Flatner number 5: outsourcing y2k
We are currently evaluating how we can outsource certain aspects of content QA, data QA, second level customer service and other aspects of our operations to continually drive towards cost cutting and excellence.
Flatner Number 6: offshoring Running with gazzels eating with lions
“To get rich is glorious. In a similar fashion to outsourcing of technology China with its entrance into the WTO in 2001 has meant that manufacturing has been moved offshore to China.”
It is interesting that all our key partners from CE devices to set-top-box manufacturers are all making their boxes in China now. Essentially most of the worlds audio playback devices come from a few key factories in China.
Flatner Number7: Supply Chain – eating sushi in Arkansas
Thomas makes the comment that “I had never seen a supply chain in action until I went to Wal Mart.”
Right from the beginning I have always made the comment that phase of our building a Digital Supply Chain was “getting the right product to the right place at the right time” in our case getting a digital file with all its associated meta data, and images packaged and ready to sell on street date. The recent release of EST on our site has been a key driver behind this.
However the next phase of the Digital Supply Chain is matching this against the right marketing message. We don’t have the same issues of needing a knew widget manufactured each time one sells that is the wonder of a digital file but all the initial load and all the issues around matching against inventory yield management (digital shelf space and merchandizing / category management) still apply.
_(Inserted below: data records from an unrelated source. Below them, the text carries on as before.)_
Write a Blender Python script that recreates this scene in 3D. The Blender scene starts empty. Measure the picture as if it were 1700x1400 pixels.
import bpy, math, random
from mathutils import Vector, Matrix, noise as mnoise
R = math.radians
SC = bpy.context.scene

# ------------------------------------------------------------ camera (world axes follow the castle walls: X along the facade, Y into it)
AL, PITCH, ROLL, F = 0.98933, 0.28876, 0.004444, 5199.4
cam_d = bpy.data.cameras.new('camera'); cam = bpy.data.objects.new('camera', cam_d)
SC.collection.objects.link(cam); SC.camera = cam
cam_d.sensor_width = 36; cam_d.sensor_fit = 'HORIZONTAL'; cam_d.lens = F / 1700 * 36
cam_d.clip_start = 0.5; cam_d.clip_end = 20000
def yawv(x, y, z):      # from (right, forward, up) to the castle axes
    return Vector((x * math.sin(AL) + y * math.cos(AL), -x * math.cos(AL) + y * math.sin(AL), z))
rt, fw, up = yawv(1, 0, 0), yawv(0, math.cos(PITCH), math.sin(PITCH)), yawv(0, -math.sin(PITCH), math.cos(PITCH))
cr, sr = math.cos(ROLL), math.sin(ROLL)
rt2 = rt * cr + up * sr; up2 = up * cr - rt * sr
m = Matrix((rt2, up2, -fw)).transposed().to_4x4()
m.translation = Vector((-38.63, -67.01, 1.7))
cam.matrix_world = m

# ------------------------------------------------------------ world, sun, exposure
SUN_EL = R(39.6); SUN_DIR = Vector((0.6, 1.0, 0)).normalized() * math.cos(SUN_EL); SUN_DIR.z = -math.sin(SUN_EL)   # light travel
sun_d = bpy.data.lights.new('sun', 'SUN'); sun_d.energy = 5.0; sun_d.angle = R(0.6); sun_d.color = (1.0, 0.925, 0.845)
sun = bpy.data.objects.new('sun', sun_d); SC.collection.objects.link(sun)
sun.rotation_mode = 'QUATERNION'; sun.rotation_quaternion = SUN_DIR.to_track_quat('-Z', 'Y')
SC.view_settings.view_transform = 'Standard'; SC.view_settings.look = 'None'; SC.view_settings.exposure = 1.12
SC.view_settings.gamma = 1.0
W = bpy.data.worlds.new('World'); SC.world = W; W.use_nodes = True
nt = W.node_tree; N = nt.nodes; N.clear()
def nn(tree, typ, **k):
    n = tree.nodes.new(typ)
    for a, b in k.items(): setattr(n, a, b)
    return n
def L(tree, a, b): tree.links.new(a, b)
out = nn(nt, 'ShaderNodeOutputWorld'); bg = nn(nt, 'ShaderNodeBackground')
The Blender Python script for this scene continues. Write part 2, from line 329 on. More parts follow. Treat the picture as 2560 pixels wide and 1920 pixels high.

The problem we have in our digital supply chain is our relationship (for better and worse) extends well beyond the sale and into the actual content management and consumption of that product by the consumer.
We have similar issues around the need for the supply chain to collaborate horizontally. I could argue that while Wal Mart may be the single biggest contributor towards the flattening of the traditional supply chain globalization, audience fragmentation and the resulting Digital Supply Chain will do more to flatten the distribution of information, entertainment and digital intellectual property than Wal Mart will ever achieve.
If Walmarts basic plan was:
- Working with manufactures to cut costs
- Working on supply chain from manufactuers to walmart
- Improve information system to know what people where buying to manufctuers
And
“Shevles stocked with the right items at the right time.”
Ours will be:
- Working with content companies to cut costs
- Working on the supply chain from content creators all the way to consumers
- Improve information systems to let content creators know not only what people are buying but exactly what they are consuming and what they did and didn’t like about that
We are only in the infancy of this business, but what we are doing to help educate the industry on Digital UPC’s and the management of Intellectual property world-wide is something we believe will be our part in building the Digital Supply Chain and ultimately will be our part in helping to flatten the world.